* start SUPPLIED MATERIAL *

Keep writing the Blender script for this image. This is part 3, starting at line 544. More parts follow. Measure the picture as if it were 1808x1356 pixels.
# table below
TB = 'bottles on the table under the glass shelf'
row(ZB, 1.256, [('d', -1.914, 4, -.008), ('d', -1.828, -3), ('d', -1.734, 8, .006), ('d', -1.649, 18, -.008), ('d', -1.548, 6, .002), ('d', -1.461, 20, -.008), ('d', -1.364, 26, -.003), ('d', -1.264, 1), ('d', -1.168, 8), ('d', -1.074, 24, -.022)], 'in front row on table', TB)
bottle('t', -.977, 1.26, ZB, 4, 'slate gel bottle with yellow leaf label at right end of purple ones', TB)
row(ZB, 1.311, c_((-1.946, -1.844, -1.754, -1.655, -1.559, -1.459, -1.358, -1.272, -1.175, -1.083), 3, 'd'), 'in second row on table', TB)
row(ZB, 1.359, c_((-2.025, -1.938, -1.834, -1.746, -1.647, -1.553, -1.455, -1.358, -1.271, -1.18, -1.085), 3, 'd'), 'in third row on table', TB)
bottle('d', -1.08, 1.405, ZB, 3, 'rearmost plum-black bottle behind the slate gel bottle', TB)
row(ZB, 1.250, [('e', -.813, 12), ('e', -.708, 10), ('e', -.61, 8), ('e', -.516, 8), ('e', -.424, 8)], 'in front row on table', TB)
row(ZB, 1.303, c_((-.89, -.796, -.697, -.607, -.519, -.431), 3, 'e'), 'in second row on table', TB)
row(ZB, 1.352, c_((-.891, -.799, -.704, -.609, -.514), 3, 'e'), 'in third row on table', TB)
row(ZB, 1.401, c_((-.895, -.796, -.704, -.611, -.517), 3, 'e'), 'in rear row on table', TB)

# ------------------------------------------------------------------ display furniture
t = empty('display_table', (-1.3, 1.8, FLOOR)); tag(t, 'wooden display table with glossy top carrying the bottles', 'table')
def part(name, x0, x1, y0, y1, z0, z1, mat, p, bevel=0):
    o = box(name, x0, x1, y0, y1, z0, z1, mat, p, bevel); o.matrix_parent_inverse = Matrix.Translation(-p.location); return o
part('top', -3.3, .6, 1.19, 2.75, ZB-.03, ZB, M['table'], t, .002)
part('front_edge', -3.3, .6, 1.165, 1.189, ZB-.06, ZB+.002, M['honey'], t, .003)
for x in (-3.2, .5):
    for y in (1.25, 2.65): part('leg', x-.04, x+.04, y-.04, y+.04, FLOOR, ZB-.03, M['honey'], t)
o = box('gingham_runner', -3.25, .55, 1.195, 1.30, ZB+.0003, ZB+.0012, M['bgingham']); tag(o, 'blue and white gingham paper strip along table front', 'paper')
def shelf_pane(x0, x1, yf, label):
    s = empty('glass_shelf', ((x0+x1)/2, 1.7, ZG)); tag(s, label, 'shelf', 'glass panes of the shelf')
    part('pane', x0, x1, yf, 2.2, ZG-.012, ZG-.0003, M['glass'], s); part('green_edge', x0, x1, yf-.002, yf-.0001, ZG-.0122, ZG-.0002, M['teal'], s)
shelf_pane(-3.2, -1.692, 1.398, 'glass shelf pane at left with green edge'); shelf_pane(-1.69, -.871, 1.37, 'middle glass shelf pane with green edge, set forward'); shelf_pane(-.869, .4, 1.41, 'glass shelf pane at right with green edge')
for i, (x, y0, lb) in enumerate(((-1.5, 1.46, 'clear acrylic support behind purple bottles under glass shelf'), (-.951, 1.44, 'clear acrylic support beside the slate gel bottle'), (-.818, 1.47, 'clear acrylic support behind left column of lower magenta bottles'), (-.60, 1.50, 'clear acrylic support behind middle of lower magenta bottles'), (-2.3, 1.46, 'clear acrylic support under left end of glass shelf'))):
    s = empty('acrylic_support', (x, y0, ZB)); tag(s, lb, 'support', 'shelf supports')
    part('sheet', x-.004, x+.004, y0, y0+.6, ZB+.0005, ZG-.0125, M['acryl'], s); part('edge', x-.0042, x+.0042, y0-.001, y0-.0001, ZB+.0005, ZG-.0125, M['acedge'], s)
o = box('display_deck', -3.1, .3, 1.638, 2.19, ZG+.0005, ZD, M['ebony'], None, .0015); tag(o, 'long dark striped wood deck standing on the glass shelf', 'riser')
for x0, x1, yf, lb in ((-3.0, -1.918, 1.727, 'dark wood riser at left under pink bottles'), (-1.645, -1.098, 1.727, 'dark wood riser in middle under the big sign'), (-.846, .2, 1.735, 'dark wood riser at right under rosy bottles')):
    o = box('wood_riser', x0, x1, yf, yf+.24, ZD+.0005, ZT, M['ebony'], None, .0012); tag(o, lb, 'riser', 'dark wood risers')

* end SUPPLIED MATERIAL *

Copy, please, exactly the lines that start at the first line of the data and end at the line containing "rear row on table', TB)", both kept and no others.

Keep writing the Blender script for this image. This is part 3, starting at line 544. More parts follow. Measure the picture as if it were 1808x1356 pixels.
# table below
TB = 'bottles on the table under the glass shelf'
row(ZB, 1.256, [('d', -1.914, 4, -.008), ('d', -1.828, -3), ('d', -1.734, 8, .006), ('d', -1.649, 18, -.008), ('d', -1.548, 6, .002), ('d', -1.461, 20, -.008), ('d', -1.364, 26, -.003), ('d', -1.264, 1), ('d', -1.168, 8), ('d', -1.074, 24, -.022)], 'in front row on table', TB)
bottle('t', -.977, 1.26, ZB, 4, 'slate gel bottle with yellow leaf label at right end of purple ones', TB)
row(ZB, 1.311, c_((-1.946, -1.844, -1.754, -1.655, -1.559, -1.459, -1.358, -1.272, -1.175, -1.083), 3, 'd'), 'in second row on table', TB)
row(ZB, 1.359, c_((-2.025, -1.938, -1.834, -1.746, -1.647, -1.553, -1.455, -1.358, -1.271, -1.18, -1.085), 3, 'd'), 'in third row on table', TB)
bottle('d', -1.08, 1.405, ZB, 3, 'rearmost plum-black bottle behind the slate gel bottle', TB)
row(ZB, 1.250, [('e', -.813, 12), ('e', -.708, 10), ('e', -.61, 8), ('e', -.516, 8), ('e', -.424, 8)], 'in front row on table', TB)
row(ZB, 1.303, c_((-.89, -.796, -.697, -.607, -.519, -.431), 3, 'e'), 'in second row on table', TB)
row(ZB, 1.352, c_((-.891, -.799, -.704, -.609, -.514), 3, 'e'), 'in third row on table', TB)
row(ZB, 1.401, c_((-.895, -.796, -.704, -.611, -.517), 3, 'e'), 'in rear row on table', TB)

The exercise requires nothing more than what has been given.